A taxa de juros de 12% ainda é muito confortável para as fundações ficarem na renda fixa. Eu acho que quem vai se sentir mais atraído para investir em bolsa no ano que vem é o gringo, as pessoas físicas de alta renda, outros investidores que não os institucionais.

Mas os institucionais, mesmo com os títulos públicos pagando o atuarial, do ponto de vista do custo de oportunidade não podem deixar passar muito tempo sob o risco de perder as melhores oportunidades de diversificação. O que acha?

Nisso eu concordo. Por isso que eu acho que são duas visões diferentes que as fundações precisam ter. Uma visão para aquela carteira que vai casar com a meta atuarial. Nessa, se a fundação consegue comprar hoje um papel que paga IPCA mais 6% e a meta é IPCA mais 4%, independente do custo de oportunidade de futuro a carteira está casada. Agora, tem aquela reserva que a entidade fechada pode pensar em coisas diferentes, alocar um pouco mais em risco, diversificar um pouco mais o portfólio para buscar aquele retorno adicional. Para essa parte da carteira eu acho que terão boas oportunidades no ano que vem.

Que oportunidades você identifica?

Se a gente está com esse cenário de juros mais baixos, você pode alongar a carteira pré, alongar a carteira de NTN-B com uma visão mais financeira e não de liability, de passivo atuarial.

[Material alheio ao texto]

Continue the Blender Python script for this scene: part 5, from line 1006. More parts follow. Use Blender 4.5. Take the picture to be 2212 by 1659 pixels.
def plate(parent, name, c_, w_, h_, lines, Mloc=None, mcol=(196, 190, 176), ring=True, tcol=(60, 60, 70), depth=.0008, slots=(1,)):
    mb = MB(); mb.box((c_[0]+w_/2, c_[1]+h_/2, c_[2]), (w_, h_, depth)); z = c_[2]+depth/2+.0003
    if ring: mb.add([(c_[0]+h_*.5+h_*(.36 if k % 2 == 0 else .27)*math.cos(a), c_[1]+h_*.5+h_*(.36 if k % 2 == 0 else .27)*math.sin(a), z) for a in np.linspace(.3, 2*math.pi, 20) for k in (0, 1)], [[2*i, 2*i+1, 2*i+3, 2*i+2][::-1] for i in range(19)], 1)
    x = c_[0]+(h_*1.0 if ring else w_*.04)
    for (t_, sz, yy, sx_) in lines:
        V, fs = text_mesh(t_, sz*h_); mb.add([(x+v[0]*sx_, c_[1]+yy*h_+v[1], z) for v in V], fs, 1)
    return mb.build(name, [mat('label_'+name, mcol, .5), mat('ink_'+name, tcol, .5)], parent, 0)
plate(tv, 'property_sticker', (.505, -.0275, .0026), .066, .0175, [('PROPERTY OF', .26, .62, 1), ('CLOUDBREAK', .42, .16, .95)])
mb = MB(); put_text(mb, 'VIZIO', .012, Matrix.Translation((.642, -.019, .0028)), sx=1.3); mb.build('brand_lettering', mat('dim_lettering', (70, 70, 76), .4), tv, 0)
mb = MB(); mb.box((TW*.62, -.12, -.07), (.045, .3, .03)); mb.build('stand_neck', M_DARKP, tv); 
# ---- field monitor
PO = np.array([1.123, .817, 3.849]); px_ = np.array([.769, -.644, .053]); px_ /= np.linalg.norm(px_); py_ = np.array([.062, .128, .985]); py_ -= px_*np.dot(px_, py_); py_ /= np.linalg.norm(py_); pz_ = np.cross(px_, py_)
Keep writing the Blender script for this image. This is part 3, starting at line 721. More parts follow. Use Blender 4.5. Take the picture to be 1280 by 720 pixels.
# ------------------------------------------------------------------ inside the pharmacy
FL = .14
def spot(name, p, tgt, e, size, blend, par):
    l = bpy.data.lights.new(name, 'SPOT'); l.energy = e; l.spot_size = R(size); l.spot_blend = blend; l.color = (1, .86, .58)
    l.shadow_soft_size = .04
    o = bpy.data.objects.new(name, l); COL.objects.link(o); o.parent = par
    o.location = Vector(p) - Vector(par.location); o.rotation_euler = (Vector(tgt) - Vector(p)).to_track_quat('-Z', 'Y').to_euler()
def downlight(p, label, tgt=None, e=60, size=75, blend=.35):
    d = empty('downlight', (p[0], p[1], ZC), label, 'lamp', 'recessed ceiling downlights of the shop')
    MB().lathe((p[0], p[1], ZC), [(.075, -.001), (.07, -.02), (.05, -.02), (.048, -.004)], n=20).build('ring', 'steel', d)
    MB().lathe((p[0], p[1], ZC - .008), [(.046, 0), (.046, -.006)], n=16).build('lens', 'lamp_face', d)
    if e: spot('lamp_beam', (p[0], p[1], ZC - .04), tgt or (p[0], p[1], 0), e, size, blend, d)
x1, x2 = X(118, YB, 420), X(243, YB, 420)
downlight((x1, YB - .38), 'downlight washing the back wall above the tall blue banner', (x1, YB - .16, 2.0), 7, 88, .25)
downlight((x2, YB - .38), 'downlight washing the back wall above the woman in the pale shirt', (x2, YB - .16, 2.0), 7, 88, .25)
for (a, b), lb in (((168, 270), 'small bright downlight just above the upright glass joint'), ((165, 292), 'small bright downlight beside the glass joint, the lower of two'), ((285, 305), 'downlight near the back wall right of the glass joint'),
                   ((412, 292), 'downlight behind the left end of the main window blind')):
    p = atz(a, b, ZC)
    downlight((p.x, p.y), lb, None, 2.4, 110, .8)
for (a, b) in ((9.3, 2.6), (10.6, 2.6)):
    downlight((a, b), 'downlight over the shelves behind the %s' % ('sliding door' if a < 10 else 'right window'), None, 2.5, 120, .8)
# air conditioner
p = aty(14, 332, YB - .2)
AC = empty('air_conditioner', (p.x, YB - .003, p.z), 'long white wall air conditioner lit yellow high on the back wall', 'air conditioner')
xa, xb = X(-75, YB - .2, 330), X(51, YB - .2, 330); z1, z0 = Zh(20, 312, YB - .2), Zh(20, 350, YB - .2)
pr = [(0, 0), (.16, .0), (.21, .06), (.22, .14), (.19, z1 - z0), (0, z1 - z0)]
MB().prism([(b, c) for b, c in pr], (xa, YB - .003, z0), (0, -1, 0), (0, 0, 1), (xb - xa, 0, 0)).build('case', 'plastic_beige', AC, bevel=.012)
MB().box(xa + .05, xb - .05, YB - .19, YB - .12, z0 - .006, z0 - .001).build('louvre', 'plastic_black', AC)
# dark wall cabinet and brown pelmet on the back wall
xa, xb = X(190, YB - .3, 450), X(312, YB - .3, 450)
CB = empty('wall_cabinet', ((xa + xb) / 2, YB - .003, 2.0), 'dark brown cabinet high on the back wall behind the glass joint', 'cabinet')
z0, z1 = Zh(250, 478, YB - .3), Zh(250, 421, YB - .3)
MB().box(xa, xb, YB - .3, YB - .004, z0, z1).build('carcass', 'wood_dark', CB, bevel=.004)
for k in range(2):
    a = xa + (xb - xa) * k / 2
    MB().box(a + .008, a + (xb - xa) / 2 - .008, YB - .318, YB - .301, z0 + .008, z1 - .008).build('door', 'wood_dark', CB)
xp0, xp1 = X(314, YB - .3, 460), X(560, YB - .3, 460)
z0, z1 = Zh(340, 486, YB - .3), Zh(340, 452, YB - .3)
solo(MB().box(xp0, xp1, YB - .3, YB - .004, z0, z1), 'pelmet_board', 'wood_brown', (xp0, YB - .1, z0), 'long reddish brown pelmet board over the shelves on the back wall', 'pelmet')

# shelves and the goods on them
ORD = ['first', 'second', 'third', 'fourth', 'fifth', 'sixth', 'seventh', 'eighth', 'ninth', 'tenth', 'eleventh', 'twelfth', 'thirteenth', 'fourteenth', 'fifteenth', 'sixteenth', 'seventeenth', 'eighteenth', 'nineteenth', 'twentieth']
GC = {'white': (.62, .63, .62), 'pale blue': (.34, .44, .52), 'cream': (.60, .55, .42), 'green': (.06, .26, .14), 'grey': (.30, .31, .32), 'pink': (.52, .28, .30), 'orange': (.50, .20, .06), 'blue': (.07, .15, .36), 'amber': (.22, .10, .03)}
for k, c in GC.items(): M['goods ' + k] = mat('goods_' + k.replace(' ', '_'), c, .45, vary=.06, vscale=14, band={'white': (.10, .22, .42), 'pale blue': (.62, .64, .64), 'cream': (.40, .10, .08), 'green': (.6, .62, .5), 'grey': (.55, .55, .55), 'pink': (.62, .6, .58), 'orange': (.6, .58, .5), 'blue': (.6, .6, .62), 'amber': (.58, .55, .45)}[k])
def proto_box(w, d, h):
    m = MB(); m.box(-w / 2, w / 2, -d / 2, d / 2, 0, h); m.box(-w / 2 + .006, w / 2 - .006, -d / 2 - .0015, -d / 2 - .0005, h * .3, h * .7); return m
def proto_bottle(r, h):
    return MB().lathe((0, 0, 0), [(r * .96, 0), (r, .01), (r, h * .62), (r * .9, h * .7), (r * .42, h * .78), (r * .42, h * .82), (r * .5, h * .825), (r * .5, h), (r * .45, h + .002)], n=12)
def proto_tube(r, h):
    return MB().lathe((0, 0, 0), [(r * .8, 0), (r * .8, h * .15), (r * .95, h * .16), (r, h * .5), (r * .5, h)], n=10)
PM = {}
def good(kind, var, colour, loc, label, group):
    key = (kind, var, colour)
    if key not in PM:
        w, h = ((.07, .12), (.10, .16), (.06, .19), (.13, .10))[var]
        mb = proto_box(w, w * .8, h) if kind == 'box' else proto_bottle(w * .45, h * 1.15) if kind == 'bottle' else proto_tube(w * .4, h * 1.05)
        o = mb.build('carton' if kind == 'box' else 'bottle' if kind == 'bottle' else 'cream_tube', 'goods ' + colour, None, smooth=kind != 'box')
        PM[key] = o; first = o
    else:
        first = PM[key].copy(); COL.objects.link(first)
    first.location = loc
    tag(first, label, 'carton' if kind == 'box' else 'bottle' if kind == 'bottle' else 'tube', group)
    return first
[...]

Porque toda vez que o BC inicia o processo de afrouxamento monetário, o fechamento de spreed do juro nominal e do juros real é muito forte e traz retorno de 300%, 400%, 500% do CDI, dependendo do vencimento do ativo. Como as fundações podem se beneficiar disso? Dificilmente com gestão ativa direta pois as suas estruturas pensam mais em passivos atuariais, mas elas podem pensar em extrair esse valor de forma mais tática, comprando fundos de renda fixa ativa, que operam juros nominais, juros reais, operações de arbitragem, ou até fundos de multimercados. Eu acho que, ao contrário dos últimos anos, onde a gente viu um fluxo negativo para multimercados, em 2026 a gente pode ter um fluxo positivo para essa classe.

E sobre investimentos em estratégias internacionais, qual sua visão?

O mercado de capitais brasileiro representa 1% do mercado de capitais do mundo e tem investidor que tem 100% aqui. Então, eu acho que a exposição do investidor local em estratégias internacionais é tão baixa que faz muito sentido continuar acreditando nessa diversificação geográfica e de moedas.

Quais os países e geografias devem performar melhor?

Estados Unidos, independente da apreciação que a gente já viu e continua vendo, e da questão fiscal que eu mencionei, é uma geografia que o investidor precisa estar alocado. E nas duas estratégias, tanto na estratégia de dívida com dívida high grade quanto na estratégia de renda variável. A Europa teve uma correção importante, principalmente na parte de dívida, que pode interessar ao investidor. E a China, aí eu acho uma jogada um pouco mais complexa, porque essa transição que o governo chinês está fazendo não estimula tanto o mercado de capitais.

Em relação à questão da sustentabilidade, as discussões realizadas na COP 30 deixam os investidores brasileiros mais sensíveis ao tema? Ou seja, eles vão começar a pôr dinheiro realmente nas questões de sustentabilidade?

Eu vejo ai dois pontos. O primeiro é que as fundações estão mais interessadas em relação ao tema, querendo entender como as gestoras estão se posicionando, como essa questão está permeando os processos de investimentos, identificando quais gestoras são signatárias do PRI, então isso é positivo. O outro lado da questão, que não é tão positivo, e vale não só para as fundações mas para o investidor de forma geral, é que o investidor não abre mão de uma parte da rentabilidade por um trabalho mais sustentável. Se você perguntar para o investidor o que ele acha de uma gestão mais sustentável, que olhe mais questões relacionadas à governança, ao social, eu acho que todo mundo vai dizer que faz todo sentido. Agora, se você perguntar se eles estão dispostos a investir pagando um prêmio por isso, ou seja, tendo uma rentabilidade um pouco menor para investir em empresas mais sustentáveis, a resposta vai ser 90% não, ou talvez até 100% não.

Dá um exemplo?

Por exemplo, quando a gente fala de uma Natura, que tá fazendo um trabalho específico de descarbonização, de tratar melhor todos os stakeholders, trabalhando melhor a inclusão, a equidade. Mas isso custa, então a Natura deveria emitir uma debênture que enquanto o mercado paga CDI mais 2% a Natura pagaria CDI mais 1,5%, por hipótese, porque ela está fazendo um trabalho muito mais positivo em relação ao mercado. Mas o investidor não abre mão da rentabilidade de 2% em troca de uma questão mais sustentável. Então, esse nível de maturidade não existe aqui no Brasil, como não existe nos Estados Unidos, da forma que já existe na Europa.